Girvan
Added on Thursday, February 7th, 2008 by Carole Nash Editor

The South West corner of Scotland is one of the country’s best kept tourism secrets. That’s mainly because so many visitors head like lemmings for the Highlands and Islands, ignoring the lush Galloway hills, ever-changing Solway coast and the rolling farmland of Ayrshire.
If your kind of biking fun means empty roads, friendly accommodation and sleepy little towns, this part of the world could be two-wheeled paradise.
The Route
Girvan - Newton Stewart - Stranraer - Girvan
Our starting point is the small coastal resort of Girvan, in Ayrshire. The town makes a handy base for a long weekend’s exploration of the region if you fancy it, which is highly recommended, as it will take a day’s travel to get here from almost anywhere in England or Wales. Great views of Ailsa Craig and the Isle of Arran in the distance at Girvan by the way.
Take the A714 for Newton Stewart at the roundabout located at the Southerly end of the town, which rapidly rises into the hills, featuring some very tight twisty bends. Many are blind, with roaming livestock a distinct possibility, so be careful. Slow down a bit at the village of Barrhill and if you fancy a scenic detour take the B7027.
If not, stick to the A714 as it flicks across deserted patches of moorland and dives through the edge of the Galloway forest for the next 20 odd miles. You need to be on the lookout for slow moving agricultural and forestry vehicles, plus wildlife of all shapes and sizes, including deer. It’s also a road with a terrifically variable surface - from billiard table smooth to virtual Moto X track.
Stop at Newton Stewart if you need a breather, then pick up the main A75 for a blast along to Stranraer. This road does get some HGV and ferry traffic, but if you’re from anywhere South of Preston, you’ll appreciate the sheer space and emptiness of this smooth tarmac. Watch out for mobile speed traps though…
Stranraer has plenty of cafes, shops and two ferry terminals to tempt the casual visitor, but if you have the time, head along the A77 to Portpatrick - a glimpse of a vanished Scotland, real picture postcard stuff.
After a breather, pick up the awesome A77 Northbound, which is signed for Cairnryan and Ayr out of Stranraer. You need to keep your speed down at first passing through 30mph and 40mph villages, but after a few miles it opens out into one of the all time great biking roads. The sea to your left, the hills on your right and precious little traffic in front…magical.

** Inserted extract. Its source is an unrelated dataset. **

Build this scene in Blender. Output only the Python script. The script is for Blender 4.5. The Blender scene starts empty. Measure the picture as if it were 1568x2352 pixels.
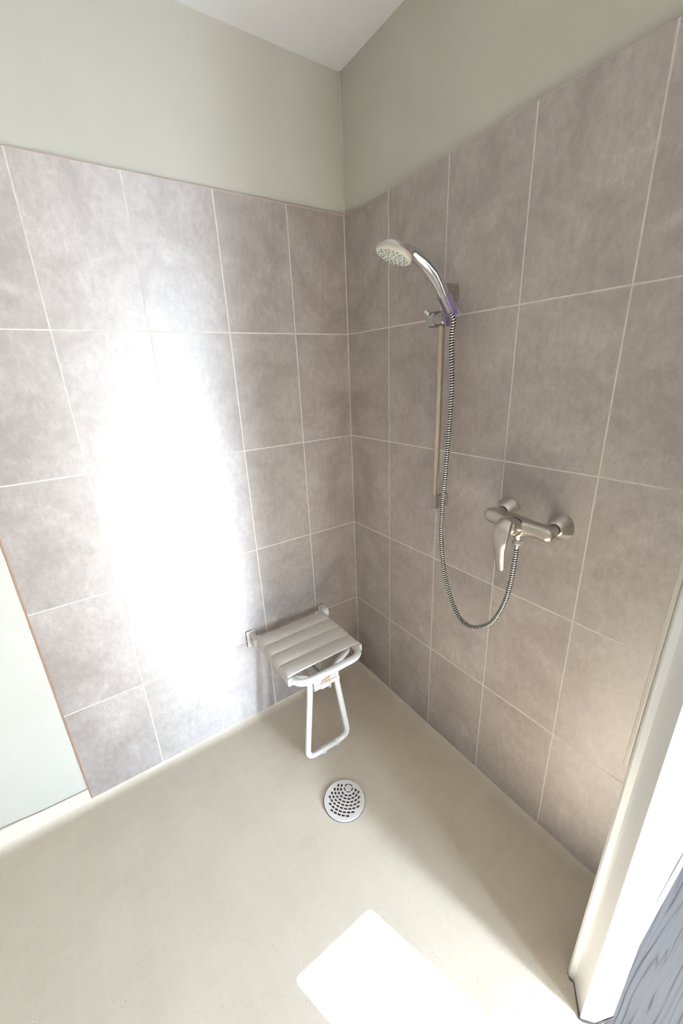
import bpy, bmesh, math, random
from mathutils import Vector, Matrix
random.seed(7)
PI = math.pi
scene = bpy.context.scene
COL = scene.collection

# ------------------------------------------------------------------ camera
cam_d = bpy.data.cameras.new('camera')
cam = bpy.data.objects.new('camera', cam_d)
COL.objects.link(cam)
RT = Vector((0.82493438, -0.5636176, -0.04264348))
UP = Vector((0.22039631, 0.2512722, 0.94249019))
FW = Vector((0.52048894, 0.78689102, -0.33150231))
M = Matrix(((RT.x, UP.x, -FW.x, -1.0023), (RT.y, UP.y, -FW.y, -1.4104), (RT.z, UP.z, -FW.z, 1.4451), (0, 0, 0, 1)))
cam.matrix_world = M
cam_d.sensor_fit = 'HORIZONTAL'
cam_d.sensor_width = 36
cam_d.lens = 36 * 910.32 / 1568
cam_d.clip_start = 0.02
scene.camera = cam

# ------------------------------------------------------------------ colour management, world, light
vs = scene.view_settings
scene.display_settings.display_device = 'sRGB'
vs.view_transform = 'Standard'
vs.look = 'None'
vs.gamma = 1
vs.use_curve_mapping = False
vs.exposure = -0.27

world = bpy.data.worlds.new('world')
scene.world = world
world.use_nodes = True
world.node_tree.nodes['Background'].inputs[0].default_value = (0.72, 0.86, 1.0, 1)
world.node_tree.nodes['Background'].inputs[1].default_value = 6.0

SUN_EL = math.radians(40)
SUN_AZ = Vector((-0.315, 0.949, 0))
sd = bpy.data.lights.new('sun', 'SUN')
sd.energy = 450
sd.angle = math.radians(0.35)
sd.color = (1.0, 0.985, 0.96)
sun = bpy.data.objects.new('sun', sd)
COL.objects.link(sun)
d = SUN_AZ.normalized() * math.cos(SUN_EL) + Vector((0, 0, -math.sin(SUN_EL)))
sun.rotation_euler = d.to_track_quat('-Z', 'Y').to_euler()

def area(name, loc, direction, sx, sy, energy, color, spread=180):
    l = bpy.data.lights.new(name, 'AREA')
    l.shape = 'RECTANGLE'; l.size = sx; l.size_y = sy; l.energy = energy; l.color = color; l.spread = math.radians(spread)
    o = bpy.data.objects.new(name, l)
    COL.objects.link(o)
    o.location = loc
    o.rotation_euler = Vector(direction).to_track_quat('-Z', 'Z').to_euler()
    return o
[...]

The A77 breaks away from hugging the coastline for a few miles, rising and falling through hills and forests, with some incredible twisty sections to challenge sportbike fans. Be warned, Giormost are fast sweepers, but occasionally, the A77 throws a 90 degree pearler at you - usually with a blind corner entry - so don’t set yourself too steep a learning curve.

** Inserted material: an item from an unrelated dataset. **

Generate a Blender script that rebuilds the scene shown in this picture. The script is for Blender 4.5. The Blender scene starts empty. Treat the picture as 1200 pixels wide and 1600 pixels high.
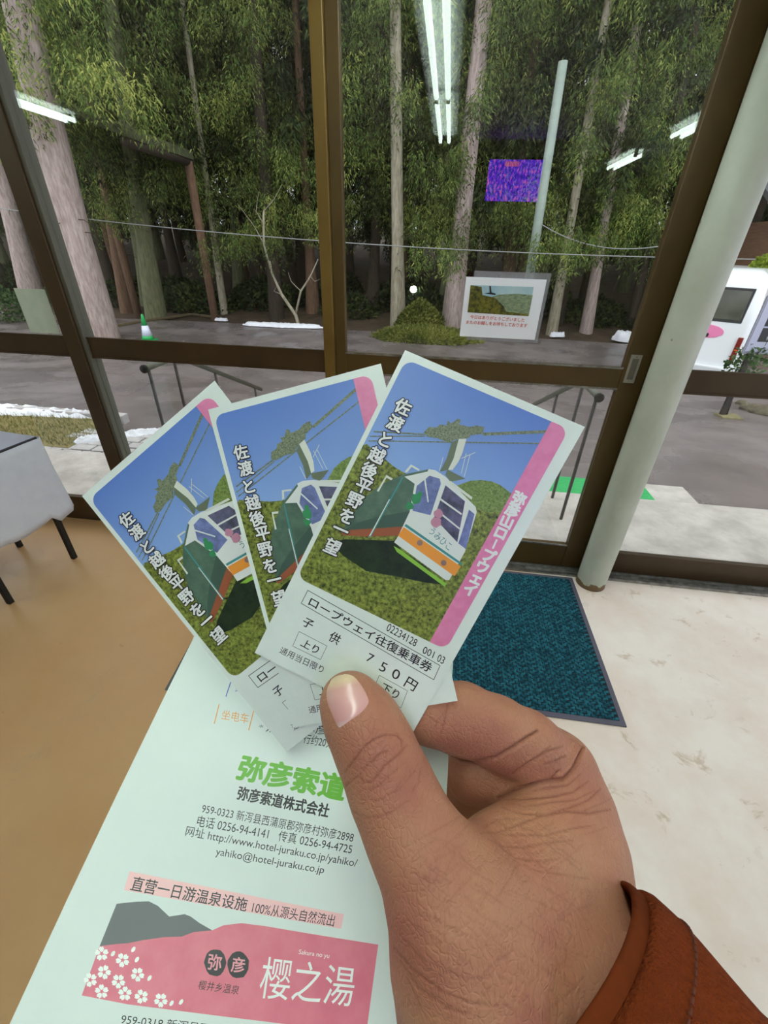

The final section from Ballantrae to Girvan is the most fun you can have on two wheels, as it dips and dives along the rocky coastline. Slow down for the villages en route, because many tourists are prone to stopping with very little warning to take pictures, buy stamps, or just pull over to fall asleep for a while. The long, snaking drop into Girvan offers fantastic views as you slow down from the ride, with the Southern car park having a handy beach-front kiosk for a brew and a snack.
Time to sit on the beach for a while with a zen-like expression of dopey happiness on your face. Yep, biking really should be this good every day…
Speed Traps
No Gatso cameras spotted on the route at the time of writing (August 2000) but regular speed traps with VASCAR equipped patrol cars, plus hand-held radar traps reported by local bikers on the A75, particularly near Stranraer. Many sections of open, near deserted roads, make it easy for the law to spot you, a long, long time before you see them hiding in lay-bys, farm tracks etc. Remember the speed limit on A roads is 60mph, not 70mph…
Biker Beds
The area is packed with farmhouse Bed and Breakfast, small guest houses etc. Mostly, people turn up on spec, but if you are looking to book in advance - which is recommended in high season (June-July-August) contact the Scottish Tourist Board where you will find a large accommodation section.
If you have a fortnight to spare, the South West of Scotland makes a convenient jumping off point for a trip across to Northern Ireland too, with daily ferry sailings, including the new, much faster, Sea-Cat service.
Pitstops
Bar Pazzerello in Stranraer is a cafe/nightclub, which - bravely - offers half price drinks on Friday nights. Sounds lively, but if you prefer a quieter snack, try the Arkhouse Inn on Church Street, Stranraer, or even the amusingly named Passage To India, on Hanover Street.
Girvan’s South Beach car park, which is the start/finish point on this triangular route, also has a very respectable snack bar on the seafront and Stranraer has a couple of chippies which are renowned for fresh fish and healthy portions of the old potato product. Nice.